Don’t watch this video if you’d rather not see a cop slowly murder a man. Minneapolis police responded to a “forgery in progress”, whatever that is, although it sounds like a non-violent crime to me; they found a man sitting in a car, “under the influence”, and we’re still in non-violent territory; the cops then escalated everything, getting him into handcuffs and on the ground. Then, while he’s helpless and handcuffed, surrounded by at least 3 cops, one of Minneapolis’s Finest puts his knee on the man’s neck and pins him there.
I guess they expected to be overpowered by a bound drunk man.
The cop kept pressure on the man’s neck while he moaned and repeatedly said he was in pain and that he couldn’t breathe. He gradually stops moving, apparently stops breathing, and is later declared dead. That cop just kept crushing his neck, even as it was obvious there could be no further resistance.
Our men in blue!
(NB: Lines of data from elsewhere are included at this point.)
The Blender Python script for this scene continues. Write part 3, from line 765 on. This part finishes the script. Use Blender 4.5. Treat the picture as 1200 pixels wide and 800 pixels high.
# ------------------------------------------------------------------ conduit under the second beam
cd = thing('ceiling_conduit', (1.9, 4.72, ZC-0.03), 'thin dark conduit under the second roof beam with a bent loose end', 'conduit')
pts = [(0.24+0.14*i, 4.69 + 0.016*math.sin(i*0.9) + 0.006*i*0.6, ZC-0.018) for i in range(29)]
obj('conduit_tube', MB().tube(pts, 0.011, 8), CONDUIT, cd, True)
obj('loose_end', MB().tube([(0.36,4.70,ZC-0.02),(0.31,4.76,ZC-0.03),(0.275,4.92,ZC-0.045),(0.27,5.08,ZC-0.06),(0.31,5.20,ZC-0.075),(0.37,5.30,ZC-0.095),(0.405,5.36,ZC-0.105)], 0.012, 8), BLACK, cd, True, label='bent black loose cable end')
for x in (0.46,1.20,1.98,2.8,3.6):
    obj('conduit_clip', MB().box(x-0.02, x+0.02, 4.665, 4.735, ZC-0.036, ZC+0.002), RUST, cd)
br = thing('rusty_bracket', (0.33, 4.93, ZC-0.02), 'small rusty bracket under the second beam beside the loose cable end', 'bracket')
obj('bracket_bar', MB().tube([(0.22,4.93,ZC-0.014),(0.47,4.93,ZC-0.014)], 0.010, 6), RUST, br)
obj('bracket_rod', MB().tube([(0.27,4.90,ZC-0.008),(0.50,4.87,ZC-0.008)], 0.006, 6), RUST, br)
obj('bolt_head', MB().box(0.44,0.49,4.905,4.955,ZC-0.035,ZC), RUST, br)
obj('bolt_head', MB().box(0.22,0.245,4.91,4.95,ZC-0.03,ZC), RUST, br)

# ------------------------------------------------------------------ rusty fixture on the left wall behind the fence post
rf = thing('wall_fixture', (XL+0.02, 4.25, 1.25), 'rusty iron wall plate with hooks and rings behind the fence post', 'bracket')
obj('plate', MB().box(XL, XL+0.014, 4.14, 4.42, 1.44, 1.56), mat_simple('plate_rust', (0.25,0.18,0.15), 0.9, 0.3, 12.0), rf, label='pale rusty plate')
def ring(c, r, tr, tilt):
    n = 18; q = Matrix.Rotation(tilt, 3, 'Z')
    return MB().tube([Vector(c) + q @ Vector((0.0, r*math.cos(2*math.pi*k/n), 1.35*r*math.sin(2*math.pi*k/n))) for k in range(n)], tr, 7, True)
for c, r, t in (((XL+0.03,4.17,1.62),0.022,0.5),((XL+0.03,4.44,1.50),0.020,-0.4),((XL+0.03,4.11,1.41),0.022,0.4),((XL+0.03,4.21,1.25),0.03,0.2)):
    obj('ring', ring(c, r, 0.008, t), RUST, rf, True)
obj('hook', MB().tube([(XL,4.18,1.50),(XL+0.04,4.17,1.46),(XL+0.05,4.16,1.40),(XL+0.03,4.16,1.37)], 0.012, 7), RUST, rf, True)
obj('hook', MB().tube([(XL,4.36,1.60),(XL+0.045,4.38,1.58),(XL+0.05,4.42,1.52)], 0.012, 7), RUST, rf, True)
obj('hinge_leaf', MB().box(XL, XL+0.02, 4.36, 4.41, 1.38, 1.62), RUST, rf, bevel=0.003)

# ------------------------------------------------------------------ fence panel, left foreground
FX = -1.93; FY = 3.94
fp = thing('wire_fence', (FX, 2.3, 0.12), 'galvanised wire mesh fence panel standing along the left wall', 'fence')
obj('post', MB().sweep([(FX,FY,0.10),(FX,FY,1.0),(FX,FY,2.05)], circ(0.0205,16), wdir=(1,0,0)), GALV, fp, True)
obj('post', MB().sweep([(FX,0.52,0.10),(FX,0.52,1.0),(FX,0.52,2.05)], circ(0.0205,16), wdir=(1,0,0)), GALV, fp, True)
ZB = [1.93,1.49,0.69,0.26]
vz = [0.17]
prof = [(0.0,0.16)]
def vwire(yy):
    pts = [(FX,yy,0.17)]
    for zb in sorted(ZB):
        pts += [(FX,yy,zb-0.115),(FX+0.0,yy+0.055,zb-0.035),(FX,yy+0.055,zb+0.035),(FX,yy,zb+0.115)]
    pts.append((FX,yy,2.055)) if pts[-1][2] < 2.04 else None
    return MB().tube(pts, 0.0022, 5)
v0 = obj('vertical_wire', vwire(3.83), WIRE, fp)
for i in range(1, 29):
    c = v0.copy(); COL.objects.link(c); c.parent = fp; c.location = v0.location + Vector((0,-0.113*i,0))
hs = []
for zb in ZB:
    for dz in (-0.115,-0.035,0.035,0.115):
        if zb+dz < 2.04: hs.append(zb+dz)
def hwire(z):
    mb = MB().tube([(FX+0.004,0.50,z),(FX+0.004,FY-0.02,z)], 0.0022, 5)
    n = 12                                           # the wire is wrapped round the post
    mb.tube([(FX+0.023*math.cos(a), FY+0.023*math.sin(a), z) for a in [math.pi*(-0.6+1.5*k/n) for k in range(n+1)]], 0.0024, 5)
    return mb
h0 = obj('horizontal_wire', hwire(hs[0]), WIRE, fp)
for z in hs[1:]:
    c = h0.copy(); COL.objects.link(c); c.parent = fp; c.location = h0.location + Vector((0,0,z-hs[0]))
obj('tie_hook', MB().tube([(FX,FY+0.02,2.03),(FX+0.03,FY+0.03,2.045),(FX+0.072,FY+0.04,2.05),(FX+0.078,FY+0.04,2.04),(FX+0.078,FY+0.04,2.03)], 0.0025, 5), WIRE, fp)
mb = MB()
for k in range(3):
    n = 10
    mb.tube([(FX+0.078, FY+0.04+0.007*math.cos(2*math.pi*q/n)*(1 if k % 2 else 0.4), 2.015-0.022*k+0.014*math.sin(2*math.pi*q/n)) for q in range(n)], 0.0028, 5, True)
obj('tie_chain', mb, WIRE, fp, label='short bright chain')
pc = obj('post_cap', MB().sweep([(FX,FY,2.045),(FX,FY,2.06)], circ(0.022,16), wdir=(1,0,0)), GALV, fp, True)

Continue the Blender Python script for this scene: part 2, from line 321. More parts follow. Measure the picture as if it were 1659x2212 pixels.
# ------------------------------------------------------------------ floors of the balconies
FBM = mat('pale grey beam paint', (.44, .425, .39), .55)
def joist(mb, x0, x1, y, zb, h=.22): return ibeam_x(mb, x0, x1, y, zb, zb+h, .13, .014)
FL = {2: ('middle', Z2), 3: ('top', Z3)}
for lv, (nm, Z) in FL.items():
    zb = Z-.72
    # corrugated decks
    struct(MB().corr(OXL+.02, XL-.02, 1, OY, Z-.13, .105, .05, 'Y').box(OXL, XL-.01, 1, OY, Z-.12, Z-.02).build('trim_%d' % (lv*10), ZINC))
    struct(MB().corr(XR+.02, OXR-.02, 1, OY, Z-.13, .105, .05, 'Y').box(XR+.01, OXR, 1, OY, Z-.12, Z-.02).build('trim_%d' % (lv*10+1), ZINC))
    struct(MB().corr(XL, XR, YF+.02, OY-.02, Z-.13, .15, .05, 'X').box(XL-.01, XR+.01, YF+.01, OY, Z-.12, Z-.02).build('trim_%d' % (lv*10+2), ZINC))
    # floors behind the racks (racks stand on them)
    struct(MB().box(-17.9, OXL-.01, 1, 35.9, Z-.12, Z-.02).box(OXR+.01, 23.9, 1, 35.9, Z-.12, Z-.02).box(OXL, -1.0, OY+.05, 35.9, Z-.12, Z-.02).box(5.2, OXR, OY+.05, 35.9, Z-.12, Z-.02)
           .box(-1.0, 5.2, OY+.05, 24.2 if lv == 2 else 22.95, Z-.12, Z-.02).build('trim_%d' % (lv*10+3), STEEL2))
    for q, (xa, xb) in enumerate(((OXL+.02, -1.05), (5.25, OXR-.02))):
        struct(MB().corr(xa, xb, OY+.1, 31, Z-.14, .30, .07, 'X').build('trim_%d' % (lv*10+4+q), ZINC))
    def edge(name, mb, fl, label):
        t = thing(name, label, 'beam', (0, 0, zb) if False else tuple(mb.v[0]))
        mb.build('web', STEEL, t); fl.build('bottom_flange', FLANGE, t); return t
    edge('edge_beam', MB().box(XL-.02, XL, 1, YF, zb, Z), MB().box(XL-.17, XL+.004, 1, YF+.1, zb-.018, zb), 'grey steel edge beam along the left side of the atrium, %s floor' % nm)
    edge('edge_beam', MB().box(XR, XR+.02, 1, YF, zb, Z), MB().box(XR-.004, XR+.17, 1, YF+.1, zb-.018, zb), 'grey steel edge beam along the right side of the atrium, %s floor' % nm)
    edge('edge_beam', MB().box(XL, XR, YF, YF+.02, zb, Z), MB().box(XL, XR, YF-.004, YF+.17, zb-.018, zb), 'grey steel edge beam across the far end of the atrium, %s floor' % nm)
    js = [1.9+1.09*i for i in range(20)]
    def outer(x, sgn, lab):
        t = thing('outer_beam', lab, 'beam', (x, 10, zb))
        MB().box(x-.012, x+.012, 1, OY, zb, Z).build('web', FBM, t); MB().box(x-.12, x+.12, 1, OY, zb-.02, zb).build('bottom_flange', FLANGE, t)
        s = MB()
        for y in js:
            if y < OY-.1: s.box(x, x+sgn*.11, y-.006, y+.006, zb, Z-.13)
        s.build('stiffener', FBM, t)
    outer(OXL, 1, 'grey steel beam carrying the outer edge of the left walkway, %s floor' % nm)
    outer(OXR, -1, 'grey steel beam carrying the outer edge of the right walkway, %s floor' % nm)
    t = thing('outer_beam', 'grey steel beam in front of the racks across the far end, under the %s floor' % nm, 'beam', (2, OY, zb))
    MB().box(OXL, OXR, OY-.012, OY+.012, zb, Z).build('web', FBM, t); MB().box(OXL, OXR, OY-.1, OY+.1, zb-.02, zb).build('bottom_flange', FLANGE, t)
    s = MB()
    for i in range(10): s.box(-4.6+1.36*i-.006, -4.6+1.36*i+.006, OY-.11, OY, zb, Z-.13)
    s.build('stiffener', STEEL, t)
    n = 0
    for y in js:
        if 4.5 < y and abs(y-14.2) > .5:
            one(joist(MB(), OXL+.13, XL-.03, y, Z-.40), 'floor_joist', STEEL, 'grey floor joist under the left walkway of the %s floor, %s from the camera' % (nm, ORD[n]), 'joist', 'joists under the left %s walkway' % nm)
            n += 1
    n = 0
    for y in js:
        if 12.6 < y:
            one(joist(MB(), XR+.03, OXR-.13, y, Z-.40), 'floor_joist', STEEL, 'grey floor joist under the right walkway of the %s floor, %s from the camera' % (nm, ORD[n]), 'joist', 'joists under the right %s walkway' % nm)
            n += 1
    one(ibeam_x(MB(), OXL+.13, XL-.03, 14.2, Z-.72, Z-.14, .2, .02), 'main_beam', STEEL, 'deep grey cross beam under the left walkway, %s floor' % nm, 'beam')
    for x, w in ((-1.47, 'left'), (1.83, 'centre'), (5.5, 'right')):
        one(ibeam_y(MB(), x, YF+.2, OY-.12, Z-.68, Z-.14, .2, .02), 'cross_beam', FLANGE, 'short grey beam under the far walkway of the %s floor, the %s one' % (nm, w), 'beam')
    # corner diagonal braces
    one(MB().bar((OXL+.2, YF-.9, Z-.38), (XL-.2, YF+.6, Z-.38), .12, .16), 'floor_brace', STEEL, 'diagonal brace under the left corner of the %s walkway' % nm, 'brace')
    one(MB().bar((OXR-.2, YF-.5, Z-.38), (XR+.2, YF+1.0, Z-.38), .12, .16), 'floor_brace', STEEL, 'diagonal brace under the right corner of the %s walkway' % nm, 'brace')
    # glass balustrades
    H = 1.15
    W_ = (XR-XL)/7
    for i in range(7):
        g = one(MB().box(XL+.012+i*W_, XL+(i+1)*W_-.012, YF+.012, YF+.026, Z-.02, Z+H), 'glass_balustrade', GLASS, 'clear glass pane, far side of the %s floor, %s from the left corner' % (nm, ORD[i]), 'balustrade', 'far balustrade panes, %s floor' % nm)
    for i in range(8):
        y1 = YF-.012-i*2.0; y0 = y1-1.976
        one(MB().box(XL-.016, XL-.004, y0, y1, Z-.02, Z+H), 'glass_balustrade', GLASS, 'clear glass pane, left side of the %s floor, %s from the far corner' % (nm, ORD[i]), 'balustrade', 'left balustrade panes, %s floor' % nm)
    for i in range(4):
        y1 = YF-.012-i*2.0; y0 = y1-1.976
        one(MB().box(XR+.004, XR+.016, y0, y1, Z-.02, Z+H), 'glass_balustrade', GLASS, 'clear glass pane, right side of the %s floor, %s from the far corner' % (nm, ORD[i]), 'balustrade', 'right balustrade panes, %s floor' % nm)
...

Fire ’em all. None of them even suggested to the cop kneeling on the man’s neck that maybe he could lighten up a little.
The one bright spot in this horrific incident are the Minneapolis citizens who record and vocally protest the police violence as it happens. Everyone is still cowed by the armed cops, but as their moral authority continues to erode, as they become nothing but thugs in uniforms, that will change, as long as they continue to think they are above the mere citizenry.
It always embarrassed Samuel Vimes when civilians tried to speak to him in what they thought was “policeman.” If it came to that, he hated thinking of them as civilians. What was a policeman, if not a civilian with a uniform and a badge? But they tended to use the term these days as a way of describing people who were not policemen. It was a dangerous habit: once policemen stopped being civilians the only other thing they could be was soldiers.
Terry Pratchett
Two of the cops have been put on paid leave.